OPINION: Let your children choose their friends

Some parents use birthday parties as a sneaky way to meet their child's classmates and their parents.
Some parents use birthday parties as a sneaky way to meet their child's classmates and their parents. Deklofenak

PARENTS, take a step back. Yes, you over there, you might need to take two steps back. Your child will survive without you picking their friends, school subjects, hobbies and definitely without your set-up photo shoots. So just back off a bit, all right?

Most parents want their children to have a great childhood and to be the best they can be.

But often in doing so they are setting up their kids' memories and pushing them into a life they may not have chosen themselves.

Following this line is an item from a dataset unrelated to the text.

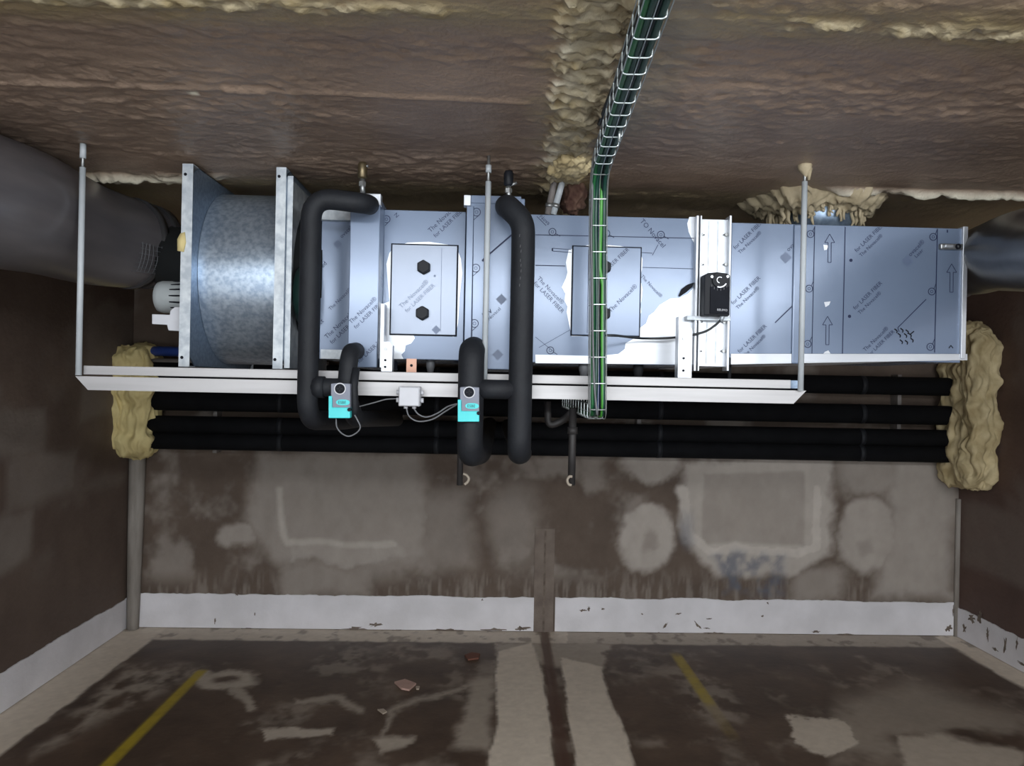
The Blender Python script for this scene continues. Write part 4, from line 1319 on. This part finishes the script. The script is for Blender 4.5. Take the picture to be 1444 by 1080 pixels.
# ------------------------------------------------------------------ drain hoses under the unit
def drain(label, x, y0, y1, Y, r, hook, wide=None):
    a, b = P(x, y0, Y), P(x, y1, Y)
    t = thing('drain_hose', label, 'hose', (a.x, Y, b.z))
    obj('hose', MB().tube([(a.x, Y, a.z), (a.x, Y, b.z)], r, 14), 'drain', t)
    if wide:
        w0, w1 = P(x, wide[0], Y), P(x, wide[1], Y)
        obj('hose_cuff', MB().tube([(a.x, Y, w0.z), (a.x, Y, w1.z)], r * 1.35, 14), 'drain', t)
    hk = smooth_curve([P(px_, py_, Y - .012) for px_, py_ in hook], 6)
    obj('hose_end', MB().tube(hk, .005, 8), 'pale_hose', t)
    return t


drain('dark drain hose hanging under the wire tray with a pale hooked end', 808, 575, 684, 2.75, .0135, [(807, 672), (803, 672), (800, 677), (802, 683), (806, 684)], (602, 612))
drain('dark drain hose hanging behind the thick middle riser', 650, 600, 684, 2.75, .011, [(653, 668), (658, 670), (661, 675), (659, 680), (655, 683)])
trap = fillet([P(772, 566, 2.82), P(773, 602, 2.82), P(796, 592, 2.82), P(807, 580, 2.78)], .03)
tag(obj('drain_trap', MB().tube(trap, .013, 12), 'drain'), 'dark bent trap pipe beside the hanging drain hose', 'pipe')

# ------------------------------------------------------------------ basket cable tray from the ceiling down in front of the unit
XT = (P(838, 260, YT).x + P(846, 560, YT).x) / 2
zT = CEIL - .085; zTb = P(847, 592, YT).z
xTc = P(906, 20, 1.45).x
def tray_path():
    return fillet([Vector((xTc - .02, .75, zT)), Vector((xTc, 1.2, zT)), Vector((XT, YT, zT)), Vector((XT + .012, YT, zTb)), Vector((XT + .01, YT + .95, zTb + .012))], [0, .05, .10, .05, 0], 6)
tp = tray_path()
# frames along the path: tangent, side (X), up (the open side)
fr_t = []
up = Vector((0, 0, 1))
for i in range(len(tp)):
    a, b = tp[max(i - 1, 0)], tp[min(i + 1, len(tp) - 1)]
    t = (b - a).normalized()
    side = Vector((1, 0, 0)); side = (side - t * side.dot(t)).normalized()
    up = side.cross(t) * 1.0
    fr_t.append((t, side, up))
cum = [0]
for i in range(1, len(tp)): cum.append(cum[-1] + (tp[i] - tp[i - 1]).length)
def at_len(s):
    for i in range(len(cum) - 1):
        if s <= cum[i + 1]:
            k = (s - cum[i]) / max(cum[i + 1] - cum[i], 1e-9)
            return tp[i].lerp(tp[i + 1], k), fr_t[i][1].lerp(fr_t[i + 1][1], k), fr_t[i][2].lerp(fr_t[i + 1][2], k)
    return tp[-1], fr_t[-1][1], fr_t[-1][2]
TW, TH = .026, .048
tray = thing('cable_tray', 'narrow zinc wire basket tray running along the ceiling and down in front of the unit', 'cable tray', (XT, YT, zTb))
for u, v in ((-TW, TH), (-TW, TH * .5), (-TW, 0), (0, 0), (TW, 0), (TW, TH * .5), (TW, TH)):
    obj('long_wire', MB().tube([tp[i] + fr_t[i][1] * u + fr_t[i][2] * v for i in range(len(tp))], .0014, 6), 'wire', tray)
s = .06
while s < cum[-1]:
    c_, sd, upv = at_len(s)
    rp = fillet([c_ - sd * TW + upv * TH, c_ - sd * TW, c_ + sd * TW, c_ + sd * TW + upv * TH], .010, 3)
    obj('cross_wire', MB().tube(rp, .0019, 6), 'wire', tray)
    s += .085
a = P(874, 165, 2.05); b = P(873, 200, 2.05)
obj('hanging_stud', MB().tube([(a.x, 2.05, zT + .02), (a.x, 2.05, b.z)], .004, 8), 'wire', tray)

labs = [('c_green', 'green cable at the left side of the vertical tray', -.018, .012, .0068), ('c_teal', 'dark green cable second from the left in the tray', -.006, .010, .007), ('c_bright', 'bright green cable crossing to the right side of the tray', .006, .006, .0062),
        ('c_black', 'black cable in the middle of the wire tray', .012, .018, .007), ('c_teal', 'dark green cable at the right side of the tray', .020, .010, .007), ('c_blue', 'blue cable in the middle of the vertical tray', -.002, .022, .0060),
        ('c_black', 'black cable at the back left of the wire tray', -.018, .028, .007), ('c_green', 'green cable at the back right of the wire tray', .018, .028, .0065), ('c_black', 'black cable deepest in the wire tray', .004, .036, .007)]
N = 60
for q, (m, lab, u, v, r) in enumerate(labs):
    pts = []
    for k in range(N + 1):
        s = cum[-1] * k / N * (1.0 if q % 2 else .97)
        c_, sd, upv = at_len(s)
        du = .006 * mnoise.noise((s * 3, q * 7.1, 0)) + (.010 if m == 'c_bright' and s > 2.0 else 0)
        dv = .006 * mnoise.noise((s * 3, q * 7.1, 9))
        if m == 'c_bright' and s < 1.75: dv += .024
        uu = max(-TW + r + .002, min(TW - r - .002, u + du)); vv = max(r + .003, v + dv)
        pts.append(c_ + sd * uu + upv * vv)
    tag(obj('cable', MB().tube(pts, r, 10), m), lab, 'cable', 'cables in the wire tray')
pts = smooth_curve([PZ(915, -30, CEIL - .02), PZ(903, 8, CEIL - .022), PZ(893, 38, CEIL - .02), PZ(884, 60, CEIL - .016), PZ(872, 105, CEIL - .02), PZ(858, 140, CEIL - .02), PZ(845, 175, CEIL - .02)], 6)
tag(obj('loose_cable', MB().tube(pts, .006, 8), 'c_black'), 'thin dark cable stuck to the ceiling left of the wire tray', 'cable')
# grey wire hanging left of the vertical tray
pts = smooth_curve([P(836, 250, YT - .01), P(834, 330, YT - .01), P(835, 400, YT - .01), P(836, 470, YT), P(838, 540, YT), P(842, 585, YT)], 6)
tag(obj('grey_cable', MB().tube(pts, .0035, 8), 'c_grey'), 'thin grey cable along the left edge of the vertical tray', 'cable')

# ------------------------------------------------------------------ conduits and rubble in the joint above the unit
for lab, a, b, r, m in (('dark grey conduit leaning out of the ceiling joint, left of the pale one', (785, 240), (772, 303), .012, 'conduit'), ('pale grey conduit leaning out of the ceiling joint', (797, 242), (780, 303), .012, 'rod')):
    zz = CEIL + .02
    p0, p1 = P(*a, 2.835), P(*b, 2.835)
    p0.z = max(p0.z, CEIL - .02)
    t = thing('conduit', lab, 'conduit', p1, 'conduits in the ceiling joint')
    obj('tube', MB().tube([p0 + Vector((.01, 0, .03)), p0, p1], r, 12), m, t)
    q = p0.lerp(p1, .75)
    obj('clip', MB().tube([q, q + (p1 - p0).normalized() * .015], r * 1.3, 12), 'thread', t)
bm = bmesh.new()
bmesh.ops.create_icosphere(bm, subdivisions=4, radius=1)
c_ = P(809, 272, 2.88)
for v in bm.verts: v.co = Vector((c_.x + v.co.x * .045, 2.90 + v.co.y * .05, c_.z + .008 + v.co.z * .085))
lumpy(bm, .016, 30, 4); lumpy(bm, .012, 60, 9)
tag(obj('concrete_lump', bm, 'rust'), 'reddish brown lump of concrete hanging under the ceiling joint', 'rubble')
bm = bmesh.new()
bmesh.ops.create_icosphere(bm, subdivisions=5, radius=1)
c_ = P(802, 228, 2.72)
for v in bm.verts: v.co = Vector((c_.x + v.co.x * .07, 2.66 + v.co.y * .13, CEIL - .006 + v.co.z * .036))
lumpy(bm, .017, 20, 6); lumpy(bm, .010, 55, 2)
tag(obj('spray_foam', bm, 'foam_old'), 'cream foam lump at the end of the ceiling joint beside the wire tray', 'spray foam')

# ------------------------------------------------------------------ chips lying on the floor
def chip(name, label, outline, m, h=.012):
    q = [PZ(x, y, 0) for x, y in outline]
    mb = MB()
    a = [mb.bm.verts.new((p.x, p.y, 0.001)) for p in q]; b = [mb.bm.verts.new((p.x, p.y, h)) for p in q]
    n = len(a)
    mb.bm.faces.new(a); mb.bm.faces.new(b)
    for i in range(n): mb.bm.faces.new((a[i], a[(i + 1) % n], b[(i + 1) % n], b[i]))
    tag(obj(name, mb, m, bevel=.002), label, 'debris')
chip('tile_chip', 'pinkish square tile chip lying on the left bay floor', [(556, 964), (571, 960), (587, 966), (577, 975), (566, 973)], 'chip_pink')
chip('tile_chip', 'small brownish red chip on the floor near the back wall', [(655, 926), (665, 922), (677, 924), (675, 930), (660, 932)], 'chip_brown')
chip('plaster_crumb', 'small pale crumb in front of the pink tile chip', [(532, 1002), (541, 1001), (546, 1005), (540, 1008)], 'chip_white', .008)
chip('plaster_crumb', 'tiny pale crumb right beside the pink tile chip', [(586, 969), (592, 969), (591, 973), (587, 973)], 'chip_white', .008)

I discovered recently how common it is for parents to push their children into friendships with certain "good" kids, in the hope they won't hang around with the riff-raff.

I've even heard of some parents using birthday parties as a sneaky way to meet their child's classmates and their parents.

This is used to test the water and decide who their kid should hang around.

You can just imagine turning up to one of these parties and getting checked up and down and being quizzed about everything from jobs and politics to food choices and your stance on reality TV.

We'd all love our children to have nice friends, and we can certainly guide them in making those sort of decisions, but we shouldn't be picking mates for them.

How are they ever going to learn to make friends for themselves if their parents are pulling the strings from such a young age?

Friendships at all ages can be hard to navigate, let alone if yours have been hijacked by your parents. Instead you need to let your child naturally find their friends and discover the highs and lows of friendships without you commandeering each step of the way.

Which leads me to another example of pushy parenting - the popular cake smashing shoot for little ones.

These are common for first birthdays and created to capture the natural joy of what would be for many their first taste of cake.

However, there is nothing natural about a set-up photo shoot. These are often not even held on the actual birthday, yet they will be the photos pulled out as recollection of the milestone.

The child subsequently grows up with fake memories, a life specifically constructed for them and captured on camera.

What is the point of this? What happened to capturing the moment, the real moment good or bad, as it happens? And this seems to happen for more than just birthdays.

Christmas and special events are another chance for these families to stage how they want their life to be remembered, even if it's far from the truth.

But I suppose living in a world of social media has helped feed the need for such things - a world where everyone is trying to outdo each other and convey a lifestyle that just doesn't exist.